らくだ

プロメアのらくだのレビュー・感想・評価

プロメア(2019年製作の映画)
4.5
主人公が敵対するライバルと結託し、強大な黒幕に立ち向かい世界を変える!!
というスタンダードで面白さが約束されている物語なのですが、そこをただ普通にお届けするのではなく、脚本やシーン描写、設定はスマートさ、整合性を差し置いてとにかく「うるせーーーー!!この沸き立つ”パッション”を喰らえーーー!!!!」という叫びが聞こえてくるような、ケレン味とド派手さ、そしてひたすらの熱さで埋め尽くされた最強のアニメです。ここまで吹っ切った作品にはツッコミどころとかいう概念そのものが野暮なんですよね…ひたすらこの奔流に身を預けるのが正しい召し上がり方だと思います。
アニメって、フィクションってこのくらい自由にやってもいいし、やってほしいよね、っていう思い切りが大好きです。トリガーさんにはこの先もこういうアニメをいっぱい作ってほしい!
このド級の映像体験を楽しむためには、やはりストーリーは王道の分かりやすさが一番なのかもしれません。
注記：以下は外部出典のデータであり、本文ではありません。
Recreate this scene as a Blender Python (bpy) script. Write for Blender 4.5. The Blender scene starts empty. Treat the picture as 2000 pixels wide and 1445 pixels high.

主人公にもライバルにも、敵役にもエネルギーと魅力がたっぷりで、応援上映がしたくなる…どこかでやってくれませんか


作中には突然のドリルやパイルドライバー、冷凍弾を連射する機関銃やバーニングレスキュー(消防隊)の変形車両、地形を破壊するビーム兵器(滅殺開墾ビームというあまりにも口に出して言いたくなるネーミングが最高)と、人間の血が熱くなるガジェットがこれでもかと言わんばかりに満載されていて、それはまさに鋼鉄製のメリーゴーランドのよう…
思い切って記号化された炎や氷の描写も勢いの良さでめちゃくちゃカッコよく仕上がってるし、とにかく爆発!炎上!破壊!飛散!とやりたい放題なのが最高です。何もかもをぶっ壊しながら絶叫して暴れまわるクレイ・フォーサイト役の堺雅人の怪演も見所です。あれはほんとすごい


観終わった後には、バカでかいステーキを平らげたようなプリミティブな満足感が残るような、そんな素敵な作品です。